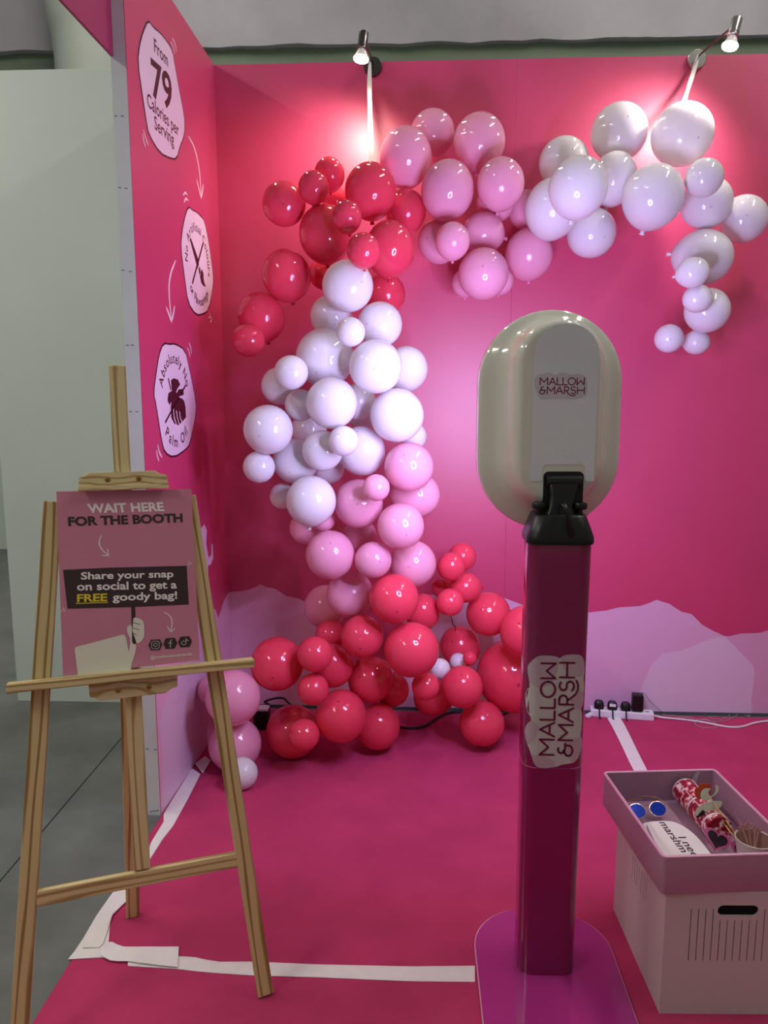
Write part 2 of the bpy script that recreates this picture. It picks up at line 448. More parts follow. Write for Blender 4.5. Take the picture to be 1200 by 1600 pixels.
b2, c2 = badge(z1([(192, 110), (250, 160), (290, 175), (345, 230), (390, 280), (440, 520), (480, 800), (503, 980), (495, 1130), (440, 1395), (375, 1435), (290, 1450), (190, 1300), (150, 1000), (100, 620), (115, 430), (145, 260)], 8, 270, 310))
c2 = (-0.333, 2.075)
t = MB(); arc_text(t, LP, 'No Artificial Colours', c2, 0.134, 186, -10, 0.033, LO, True, 0.012)
arc_text(t, LP, 'or Flavourings', c2, 0.163, 222, 322, 0.034, LO, False, 0.012)
t.build('lettering', MAROON, b2)
def pic(polys, strokes, s, ox, oy, parent, w):
    k = MB()
    for p in polys: k.flat(LP, px_poly(LP, z1(p, s, ox, oy)), LO)
    for p in strokes: k.stroke(LP, px_poly(LP, z1(p, s, ox, oy)), w, LO)
    return k.build('pictogram', MAROON, parent)
pic([[(206, 505), (215, 496), (226, 503), (318, 770), (322, 830), (303, 880), (290, 820)], [(318, 880), (334, 845), (345, 925), (328, 955)], [(355, 880), (378, 930), (384, 1030), (408, 1105), (380, 1098), (350, 1050), (336, 970)]],
    [[(373, 570), (243, 1055)]], 8, 270, 310, b2, 0.013)

b3, c3 = badge(z1([(300, 230), (345, 238), (370, 232), (435, 270), (460, 380), (503, 590), (500, 680), (465, 850), (440, 885), (365, 935), (310, 905), (290, 830), (255, 600), (240, 540), (260, 390), (275, 300)], 4, 180, 480))
c3 = (-0.675, 1.515)
t = MB(); arc_text(t, LP, 'Absolutely No', c3, 0.140, 164, 20, 0.038, LO, True, 0.012)
arc_text(t, LP, 'Palm Oil', c3, 0.178, 222, 316, 0.040, LO, False, 0.012)
t.build('lettering', MAROON, b3)
pic([[(346, 458), (362, 444), (390, 452), (404, 484), (384, 512), (424, 512), (427, 548), (402, 556), (428, 584), (437, 620), (441, 688), (412, 720), (392, 738), (368, 728), (348, 690), (345, 612), (334, 606), (325, 580), (330, 538), (352, 522)]],
    [[(436, 492), (312, 718)], [(331, 450), (345, 512)]], 4, 180, 480, b3, 0.010)
k = MB()
for p in ([(380, 530), (395, 506), (420, 496)], [(400, 560), (420, 566), (436, 596)], [(362, 640), (366, 690), (380, 732)], [(380, 650), (386, 690), (398, 732)], [(400, 655), (404, 690), (414, 716)], [(345, 600), (340, 640)]):
    k.stroke(LP, px_poly(LP, z1(p, 4, 180, 480)), 0.007, 0.0018)
k.build('leaf_slit', BADGE, b3)

def wall_marks(name, paths, s, ox, oy, w, tap=None):
    k = MB()
    for p in paths:
        q = smooth_poly(px_poly(LP, z1(p, s, ox, oy)), 2, False)
        n = len(q); k.stroke(LP, q, w, 0.0008, [0.45 + 0.55 * math.sin(math.pi * (i + .5) / n) for i in range(n)] if tap else None)
    return k.build(name, CHALK, wl)
wall_marks('printed_arrow', [[(530, 1030), (575, 1110), (605, 1220), (625, 1350), (635, 1540)], [(598, 1390), (612, 1450), (635, 1545)], [(652, 1430), (645, 1490), (635, 1545)]], 5.333, 195, 20, 0.011, True)
wall_marks('printed_arrow', [[(822, 1222), (795, 1290), (790, 1370), (803, 1505)], [(778, 1440), (790, 1470), (803, 1510)], [(817, 1436), (812, 1470), (803, 1510)]], 3, 0, 0, 0.012, True)
for sc, ps in (((3, 0, 0), ([(808, 178), (820, 205), (826, 240)], [(800, 195), (812, 222), (818, 252)], [(668, 628), (672, 660), (682, 688)], [(672, 608), (680, 645), (694, 680)], [(858, 915), (868, 900), (877, 914)], [(862, 948), (870, 928), (881, 940)], [(982, 1468), (986, 1484), (978, 1490)], [(988, 1485), (992, 1502), (984, 1510)])),
               ((4, 180, 480), ([(460, 222), (472, 255), (476, 290)], [(450, 252), (462, 280), (467, 312)], [(257, 895), (262, 930), (272, 962)], [(265, 860), (273, 905), (291, 938)]))):
    for p in ps: wall_marks('printed_tick', [p], *sc, 0.009, True)

# staples in the bare board end, and the header board above it
EP = Plane(LP.P((-LL, 0), -0.052), LP.n, (0, 0, 1))
STAPLE = mat('staple_grey', '#3a3a3c', 0.4, metal=0.8)
for (x, y) in [(181, 181), (191, 181), (187, 293), (197, 294), (192, 422), (204, 424), (199, 539), (207, 539), (204, 643), (214, 643), (230, 1170), (243, 1171), (236, 1268), (241, 1267), (246, 1266)]:
    a = EP.px(x, y); a = (min(max(a[0], 0.006), 0.044), a[1])
    k = MB().prism(EP, [(a[0] - .005, a[1] - .0012), (a[0] + .005, a[1] - .0022), (a[0] + .005, a[1]), (a[0] - .005, a[1] + .001)], 0, 0.0008)
    k.build('staple', STAPLE, wl)
hd = MB().prism(LP, [(-LL - 1.6, 2.60), (-LL - 0.001, 2.60), (-LL - 0.001, HW), (-LL - 1.6, HW)], -0.052, -0.042).build('trim_1', mat('header_pink', '#a82a62', 0.5))
S(hd, 'pink header board jutting forward high above the side wall end', 'header board')

# neighbouring stand: white panel; far hall wall, beam, pillar
S(MB().box((-1.50, 3.575, 1.499), (1.06, 0.045, 2.998)).build('wall_neighbour', PANELW, bevel=0.002), 'plain pale white partition panel left of the pink booth', 'wall')
hw_ = S(MB().box((0, 7.6, 2.42), (14, 0.2, 4.84)).build('wall_hall', mat('hall_pale_paint', '#c5cfc6', 0.8, var=0.04, vscale=1.5)), 'pale far wall of the hall', 'wall')
zb = at_y(330, 100, 7.5).z - 0.12
MB().box((0, 7.49, (zb + 4.84) / 2 + 0.1), (14, 0.03, 4.84 - zb + 0.2)).build('green_band', GREEN, hw_)  # flat green-grey strip on the wall just below the beam
# rough plaster beam with an uneven lower edge
bz = at_y(600, 67, 7.4).z
g = MB(); nx = 150; xs = [-7 + 14 * i / nx for i in range(nx + 1)]
rows = []
for x in xs:
    e = 0.018 * noise.noise((x * 3.1, 0, 0)) + 0.01 * noise.noise((x * 11, 3, 0))
    rows.append([Vector((x, 7.4 + 0.03 * noise.noise((x * 1.3, 0.3 * j, 5)) * (1 if j < 6 else 0), bz + e * (1 if j == 0 else 0) + j * 0.22)) for j in range(7)] + [Vector((x, 7.6, bz + 6 * .22)), Vector((x, 7.6, bz + e))])
g.rings(rows)
S(g.build('ceiling_beam', BEAMM, smooth=True, angle=50), 'rough grey painted concrete beam above the booth', 'beam')
pl = MB().lathe((-2.87, 7.0, 0.0), (0, 0, 1), [(0.34, 0), (0.34, 4.5), (0.36, 4.7), (0.40, 4.85), (0.42, 6.1)], 40)
S(pl.build('pillar', mat('pillar_paint', '#b9bfb4', 0.8, var=0.05, vscale=2), smooth=True), 'pale round hall pillar behind the white partition', 'pillar')

# hall ceiling lights: right one read from balloon highlights, the rest added
TUBE = mat('lit_tube', '#ffffff', 0.5, emit=BATTEN, ecol='#fffaf2')
HOUS = mat('lamp_housing_white', '#dddddd', 0.5)
def batten(x, y, z, L, lab):
    r = empty('ceiling_light', (x, y, z), lab, 'lamp', 'hall ceiling lights')
    MB().box((x, y, z + 0.03), (0.12, L, 0.05)).build('housing', HOUS, r, bevel=0.006)
    MB().box((x, y, z - 0.005), (0.09, L - 0.06, 0.02)).build('diffuser', TUBE, r)
    for s_ in (-1, 1): MB().tube([(x, y + s_ * L * .4, z + .05), (x, y + s_ * L * .4, z + 2.2)], 0.006, 6).build('suspension_rod', HOUS, r)
batten(2.6, 2.0, 5.0, 2.2, 'long white batten lamp hung over the right of the booth')
batten(-3.0, -0.9, 4.1, 2.2, 'long white batten lamp added behind the camera at left to light poster and kiosk')  # unseen lamp added for poster and kiosk; side wall screens the booth corner
batten(-3.6, 2.6, 4.1, 2.2, 'long white batten lamp added over the neighbouring stand to light its panel')  # unseen lamp added to light the white panel, screened from the booth
batten(-2.4, 5.3, 6.3, 2.2, 'long white batten lamp added high at left to brighten the hall beam')  # added out of view to lift the dark hall beam
batten(2.4, 5.3, 6.3, 2.2, 'long white batten lamp added high at right to brighten the hall beam')  # second added lamp, brightens the right half of the beam

# ------------------------------------------------------------------ photo booth kiosk
CX, CYF = 0.349, 1.785            # column front face
kio = empty('photo_booth', (CX, 1.84, 0.004), 'cream photo booth head on a glossy magenta post with base plate', 'photo booth')
MAG = mat('booth_magenta', '#a82e80', 0.16, coat=0.6)
MAGC = mat('booth_magenta_post', '#84154f', 0.16, coat=0.6)
EDGE = mat('plate_edge_pale', '#eab8d4', 0.3)
CREAM = mat('booth_cream_shell', '#d9d9cb', 0.13, coat=0.5)
FPz = Plane((0, 0, 0.004), (1, 0, 0), (0, 1, 0))
PX0, PX1, PY0, PY1, PR = 0.170, 0.543, 1.42, 2.045, 0.165
MB().prism(FPz, rrect(PX0 - .0022, PY0 - .0022, PX1 + .0022, PY1 + .0022, PR, 14), 0.0, 0.0085).build('plate_edge', EDGE, kio)
MB().prism(FPz, rrect(PX0, PY0, PX1, PY1, PR, 14), 0.0086, 0.0105).build('base_plate', MAG, kio)
# post: rounded rectangle section, slightly wider at the top
ZT = at_y(870, 851, CYF).z
def post_ring(z, hw, d, r): return [Vector((p[0], p[1], z)) for p in rrect(CX - hw, CYF, CX + hw, CYF + d, r, 8)]
def post_hw(z): return 0.0740 + 0.003 * z / ZT
zline = at_y(860, 1200, CYF).z
post = MB().rings([post_ring(z, post_hw(z), 0.115, 0.034) for z in (0.0146, 0.3, zline - .0006)]).build('post', MAGC, kio, smooth=True)
post2 = MB().rings([post_ring(z, post_hw(z) + .0006, 0.116, 0.034) for z in (zline, 0.9, ZT)]).build('post', MAGC, kio, smooth=True)
MB().rings([post_ring(z, post_hw(z) + .0010, 0.1166, 0.034) for z in (zline - .0012, zline + .0008)]).build('post_seam', mat('seam_pale', '#c97aa5', 0.3), kio, smooth=True)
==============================
The exercise → Leave the pictures out and please restate exactly the lines running from the start of the material through the one with "k.build('leaf_slit', BADGE, b3)".

Worked solution →
Write part 2 of the bpy script that recreates this picture. It picks up at line 448. More parts follow. Write for Blender 4.5. Take the picture to be 1200 by 1600 pixels.
b2, c2 = badge(z1([(192, 110), (250, 160), (290, 175), (345, 230), (390, 280), (440, 520), (480, 800), (503, 980), (495, 1130), (440, 1395), (375, 1435), (290, 1450), (190, 1300), (150, 1000), (100, 620), (115, 430), (145, 260)], 8, 270, 310))
c2 = (-0.333, 2.075)
t = MB(); arc_text(t, LP, 'No Artificial Colours', c2, 0.134, 186, -10, 0.033, LO, True, 0.012)
arc_text(t, LP, 'or Flavourings', c2, 0.163, 222, 322, 0.034, LO, False, 0.012)
t.build('lettering', MAROON, b2)
def pic(polys, strokes, s, ox, oy, parent, w):
    k = MB()
    for p in polys: k.flat(LP, px_poly(LP, z1(p, s, ox, oy)), LO)
    for p in strokes: k.stroke(LP, px_poly(LP, z1(p, s, ox, oy)), w, LO)
    return k.build('pictogram', MAROON, parent)
pic([[(206, 505), (215, 496), (226, 503), (318, 770), (322, 830), (303, 880), (290, 820)], [(318, 880), (334, 845), (345, 925), (328, 955)], [(355, 880), (378, 930), (384, 1030), (408, 1105), (380, 1098), (350, 1050), (336, 970)]],
    [[(373, 570), (243, 1055)]], 8, 270, 310, b2, 0.013)

b3, c3 = badge(z1([(300, 230), (345, 238), (370, 232), (435, 270), (460, 380), (503, 590), (500, 680), (465, 850), (440, 885), (365, 935), (310, 905), (290, 830), (255, 600), (240, 540), (260, 390), (275, 300)], 4, 180, 480))
c3 = (-0.675, 1.515)
t = MB(); arc_text(t, LP, 'Absolutely No', c3, 0.140, 164, 20, 0.038, LO, True, 0.012)
arc_text(t, LP, 'Palm Oil', c3, 0.178, 222, 316, 0.040, LO, False, 0.012)
t.build('lettering', MAROON, b3)
pic([[(346, 458), (362, 444), (390, 452), (404, 484), (384, 512), (424, 512), (427, 548), (402, 556), (428, 584), (437, 620), (441, 688), (412, 720), (392, 738), (368, 728), (348, 690), (345, 612), (334, 606), (325, 580), (330, 538), (352, 522)]],
    [[(436, 492), (312, 718)], [(331, 450), (345, 512)]], 4, 180, 480, b3, 0.010)
k = MB()
for p in ([(380, 530), (395, 506), (420, 496)], [(400, 560), (420, 566), (436, 596)], [(362, 640), (366, 690), (380, 732)], [(380, 650), (386, 690), (398, 732)], [(400, 655), (404, 690), (414, 716)], [(345, 600), (340, 640)]):
    k.stroke(LP, px_poly(LP, z1(p, 4, 180, 480)), 0.007, 0.0018)
k.build('leaf_slit', BADGE, b3)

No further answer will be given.